START

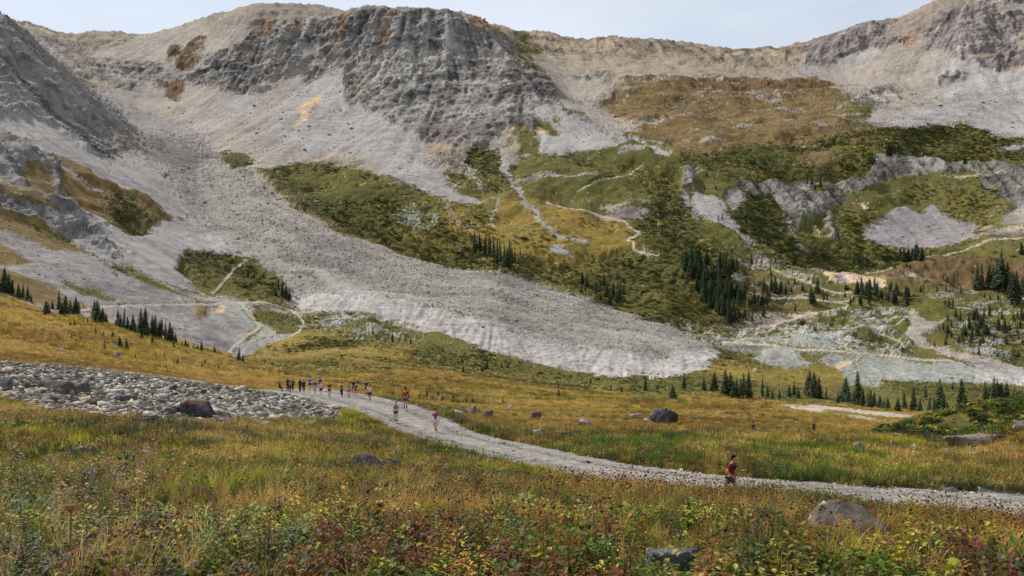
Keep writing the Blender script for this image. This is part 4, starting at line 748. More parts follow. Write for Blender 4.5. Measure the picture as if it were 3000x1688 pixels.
HOLES = [(2480, 15.5, 1.35), (1966, 11, .45), (1085, 26, .8), (252, 33, .6), (432, 33, .5)]
def plants(name, shapes, x, y, wts, scl, label, cat, keep=None, s=1.6, sj=.3, gapk=None):
    rd_, _ = road_info(x, y); c_, z, u, v = cls_at(x, y); ok = (rd_ > .1) & (c_ != CL['stone'])
    for hu, hy, hr in HOLES: ok &= np.hypot(x - (hu - 1500) / FPX * hy, (y - hy) * 1.2) > hr
    if keep is not None: ok &= keep(x, y, u, v, c_)
    x, y, z = x[ok], y[ok], z[ok]; n = len(x); t, _ = tintmix(n, wts, None, x, y, s)
    rot = np.stack([RNG.normal(0, .1, n), RNG.normal(0, .1, n), RNG.uniform(0, 6.28, n)], 1)
    sc = (np.clip(RNG.lognormal(0, sj, n), .5, 1.9) * (scl(x, y) if callable(scl) else scl))[:, None] * np.ones((1, 3)); sc[:, 2] *= RNG.uniform(.8, 1.2, n)
    return scatter(name, shapes, np.stack([x, y, z - .02], 1), rot, sc, np.clip(t, .004, .9), RNG.integers(0, len(shapes), n), label, cat)
DEN = 1.0
def LOW(x, y):
    u = 1500 + x / y * FPX; a = (np.abs(u - 2480) < 190) & (y > 8.5) & (y < 15.2); b = (np.abs(u - 1966) < 110) & (y > 7) & (y < 11); return np.where(a | b, .5, 1.0)
leafy = lambda x, y, u, v, c: fb2(x, y, 3.2, 3, .5, 51) + sst(1480, 1640, v) * 1.1 + .35 * sst(1500, 300, u) * (v > 1400) + RNG.normal(0, .25, len(x)) > .18
x, y = area_pts(4.2, 15, 85 * DEN); plants('leafy_ground_cover', SH_BROAD, x, y, dict(green=1.8, yg=1.0, maroon=.95, rust=.6, dark=1.4, lime=.5, brown=.6), lambda x, y: .85 * LOW(x, y), 'low leafy plants in green, yellow and dark red filling the near slope', 'ground cover', leafy, 1.1)
x, y = area_pts(15, 60, 9 * DEN); plants('autumn_leaves', SH_BROAD, x, y, dict(green=1.6, yg=.9, maroon=.4, rust=.35, dark=1.1, brown=1.0, gold=.9), lambda x, y: .95 + y / 120, 'patches of low leafy plants further down the slope', 'ground cover', lambda x, y, u, v, c: fb2(x, y, 6, 3, .5, 52) + RNG.normal(0, .3, len(x)) > -.1, 2.5)
x, y = area_pts(4.2, 40, 9 * DEN); plants('fireweed', SH_LANCE, x, y, dict(green=1.2, yg=.8, maroon=1.2, rust=1.0, dark=1.0, gold=.9, grey=.5), lambda x, y: (.85 - .1 * sst(14, 26, y)) * LOW(x, y), 'upright lance leaved stems turning red and yellow', 'wildflowers', lambda x, y, u, v, c: fb2(x, y, 4, 3, .5, 53) + RNG.normal(0, .3, len(x)) > .05, 1.3)
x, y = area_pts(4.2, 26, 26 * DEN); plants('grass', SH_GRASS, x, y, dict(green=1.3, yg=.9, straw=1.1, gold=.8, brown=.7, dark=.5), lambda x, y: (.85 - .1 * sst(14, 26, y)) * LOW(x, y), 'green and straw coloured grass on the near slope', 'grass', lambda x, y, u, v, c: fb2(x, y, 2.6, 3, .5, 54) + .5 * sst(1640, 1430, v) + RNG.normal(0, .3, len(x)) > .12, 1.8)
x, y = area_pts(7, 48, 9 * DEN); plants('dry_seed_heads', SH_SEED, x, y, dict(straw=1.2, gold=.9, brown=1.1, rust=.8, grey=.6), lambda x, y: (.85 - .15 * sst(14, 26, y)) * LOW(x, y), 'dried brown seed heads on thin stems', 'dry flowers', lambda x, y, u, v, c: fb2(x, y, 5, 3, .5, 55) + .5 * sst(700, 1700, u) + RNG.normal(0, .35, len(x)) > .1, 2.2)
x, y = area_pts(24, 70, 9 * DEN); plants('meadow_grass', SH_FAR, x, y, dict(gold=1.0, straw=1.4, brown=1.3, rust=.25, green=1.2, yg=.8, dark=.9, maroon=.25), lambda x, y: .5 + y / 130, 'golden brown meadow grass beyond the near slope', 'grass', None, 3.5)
x, y = area_pts(70, 150, 2.6 * DEN); plants('far_meadow_grass', SH_FAR, x, y, dict(gold=1.3, straw=1.7, brown=1.0, rust=.4, yg=.5, green=.3), lambda x, y: .62 + 0 * y, 'golden grass of the wide meadow', 'grass', lambda x, y, u, v, c: np.isin(c, [CL['near'], CL['golden']]), 9, .25)
x, y = area_pts(64, 100, 6.5); plants('knoll_bushes', SH_SHRUB, x, y, dict(green=1.5, dark=1.0, yg=.6, brown=1.3, gold=.6), lambda x, y: .6 + 0 * y, 'low green bushes and turf covering the knoll at the right', 'bushes', lambda x, y, u, v, c: (u > 2560 + (y < 72) * 120) & (v < 1300 - (u < 2700) * 25) & (fb2(x, y, 5, 3, .5, 57) > -.35), 5, .4)
x, y = area_pts(130, 330, .5); plants('golden_tussocks', SH_FAR, x, y, dict(gold=1.1, straw=1.8, brown=1.0, yg=.6, green=.5), lambda x, y: 1.5 + 0 * y, 'straw coloured tussocks on the far rim of the meadow and the left hill', 'grass', lambda x, y, u, v, c: np.isin(c, [CL['near'], CL['golden']]) & ~((np.abs(u - 2500 + RNG.normal(0, 60, len(u))) < 260) & (y < 240) & (v < 1262 + RNG.normal(0, 8, len(u)))), 14, .25)
x, y = area_pts(19, 26, 20); plants('tall_dry_stems', SH_SEED + SH_LANCE, x, y, dict(straw=1.2, gold=.9, brown=1.4, rust=.7, green=.8, yg=.6), lambda x, y: 1.12 + 0 * y, 'tall dry stems on the bank above the road', 'dry flowers', lambda x, y, u, v, c: (u > 1650) & (np.abs(u - 2480) > 170), 2.5)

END

> _Exercise description_
Without the images, write out each line of the data verbatim.

> _Solution to the exercise_
Keep writing the Blender script for this image. This is part 4, starting at line 748. More parts follow. Write for Blender 4.5. Measure the picture as if it were 3000x1688 pixels.
HOLES = [(2480, 15.5, 1.35), (1966, 11, .45), (1085, 26, .8), (252, 33, .6), (432, 33, .5)]
def plants(name, shapes, x, y, wts, scl, label, cat, keep=None, s=1.6, sj=.3, gapk=None):
    rd_, _ = road_info(x, y); c_, z, u, v = cls_at(x, y); ok = (rd_ > .1) & (c_ != CL['stone'])
    for hu, hy, hr in HOLES: ok &= np.hypot(x - (hu - 1500) / FPX * hy, (y - hy) * 1.2) > hr
    if keep is not None: ok &= keep(x, y, u, v, c_)
    x, y, z = x[ok], y[ok], z[ok]; n = len(x); t, _ = tintmix(n, wts, None, x, y, s)
    rot = np.stack([RNG.normal(0, .1, n), RNG.normal(0, .1, n), RNG.uniform(0, 6.28, n)], 1)
    sc = (np.clip(RNG.lognormal(0, sj, n), .5, 1.9) * (scl(x, y) if callable(scl) else scl))[:, None] * np.ones((1, 3)); sc[:, 2] *= RNG.uniform(.8, 1.2, n)
    return scatter(name, shapes, np.stack([x, y, z - .02], 1), rot, sc, np.clip(t, .004, .9), RNG.integers(0, len(shapes), n), label, cat)
DEN = 1.0
def LOW(x, y):
    u = 1500 + x / y * FPX; a = (np.abs(u - 2480) < 190) & (y > 8.5) & (y < 15.2); b = (np.abs(u - 1966) < 110) & (y > 7) & (y < 11); return np.where(a | b, .5, 1.0)
leafy = lambda x, y, u, v, c: fb2(x, y, 3.2, 3, .5, 51) + sst(1480, 1640, v) * 1.1 + .35 * sst(1500, 300, u) * (v > 1400) + RNG.normal(0, .25, len(x)) > .18
x, y = area_pts(4.2, 15, 85 * DEN); plants('leafy_ground_cover', SH_BROAD, x, y, dict(green=1.8, yg=1.0, maroon=.95, rust=.6, dark=1.4, lime=.5, brown=.6), lambda x, y: .85 * LOW(x, y), 'low leafy plants in green, yellow and dark red filling the near slope', 'ground cover', leafy, 1.1)
x, y = area_pts(15, 60, 9 * DEN); plants('autumn_leaves', SH_BROAD, x, y, dict(green=1.6, yg=.9, maroon=.4, rust=.35, dark=1.1, brown=1.0, gold=.9), lambda x, y: .95 + y / 120, 'patches of low leafy plants further down the slope', 'ground cover', lambda x, y, u, v, c: fb2(x, y, 6, 3, .5, 52) + RNG.normal(0, .3, len(x)) > -.1, 2.5)
x, y = area_pts(4.2, 40, 9 * DEN); plants('fireweed', SH_LANCE, x, y, dict(green=1.2, yg=.8, maroon=1.2, rust=1.0, dark=1.0, gold=.9, grey=.5), lambda x, y: (.85 - .1 * sst(14, 26, y)) * LOW(x, y), 'upright lance leaved stems turning red and yellow', 'wildflowers', lambda x, y, u, v, c: fb2(x, y, 4, 3, .5, 53) + RNG.normal(0, .3, len(x)) > .05, 1.3)
x, y = area_pts(4.2, 26, 26 * DEN); plants('grass', SH_GRASS, x, y, dict(green=1.3, yg=.9, straw=1.1, gold=.8, brown=.7, dark=.5), lambda x, y: (.85 - .1 * sst(14, 26, y)) * LOW(x, y), 'green and straw coloured grass on the near slope', 'grass', lambda x, y, u, v, c: fb2(x, y, 2.6, 3, .5, 54) + .5 * sst(1640, 1430, v) + RNG.normal(0, .3, len(x)) > .12, 1.8)
x, y = area_pts(7, 48, 9 * DEN); plants('dry_seed_heads', SH_SEED, x, y, dict(straw=1.2, gold=.9, brown=1.1, rust=.8, grey=.6), lambda x, y: (.85 - .15 * sst(14, 26, y)) * LOW(x, y), 'dried brown seed heads on thin stems', 'dry flowers', lambda x, y, u, v, c: fb2(x, y, 5, 3, .5, 55) + .5 * sst(700, 1700, u) + RNG.normal(0, .35, len(x)) > .1, 2.2)
x, y = area_pts(24, 70, 9 * DEN); plants('meadow_grass', SH_FAR, x, y, dict(gold=1.0, straw=1.4, brown=1.3, rust=.25, green=1.2, yg=.8, dark=.9, maroon=.25), lambda x, y: .5 + y / 130, 'golden brown meadow grass beyond the near slope', 'grass', None, 3.5)
x, y = area_pts(70, 150, 2.6 * DEN); plants('far_meadow_grass', SH_FAR, x, y, dict(gold=1.3, straw=1.7, brown=1.0, rust=.4, yg=.5, green=.3), lambda x, y: .62 + 0 * y, 'golden grass of the wide meadow', 'grass', lambda x, y, u, v, c: np.isin(c, [CL['near'], CL['golden']]), 9, .25)
x, y = area_pts(64, 100, 6.5); plants('knoll_bushes', SH_SHRUB, x, y, dict(green=1.5, dark=1.0, yg=.6, brown=1.3, gold=.6), lambda x, y: .6 + 0 * y, 'low green bushes and turf covering the knoll at the right', 'bushes', lambda x, y, u, v, c: (u > 2560 + (y < 72) * 120) & (v < 1300 - (u < 2700) * 25) & (fb2(x, y, 5, 3, .5, 57) > -.35), 5, .4)
x, y = area_pts(130, 330, .5); plants('golden_tussocks', SH_FAR, x, y, dict(gold=1.1, straw=1.8, brown=1.0, yg=.6, green=.5), lambda x, y: 1.5 + 0 * y, 'straw coloured tussocks on the far rim of the meadow and the left hill', 'grass', lambda x, y, u, v, c: np.isin(c, [CL['near'], CL['golden']]) & ~((np.abs(u - 2500 + RNG.normal(0, 60, len(u))) < 260) & (y < 240) & (v < 1262 + RNG.normal(0, 8, len(u)))), 14, .25)
x, y = area_pts(19, 26, 20); plants('tall_dry_stems', SH_SEED + SH_LANCE, x, y, dict(straw=1.2, gold=.9, brown=1.4, rust=.7, green=.8, yg=.6), lambda x, y: 1.12 + 0 * y, 'tall dry stems on the bank above the road', 'dry flowers', lambda x, y, u, v, c: (u > 1650) & (np.abs(u - 2480) > 170), 2.5)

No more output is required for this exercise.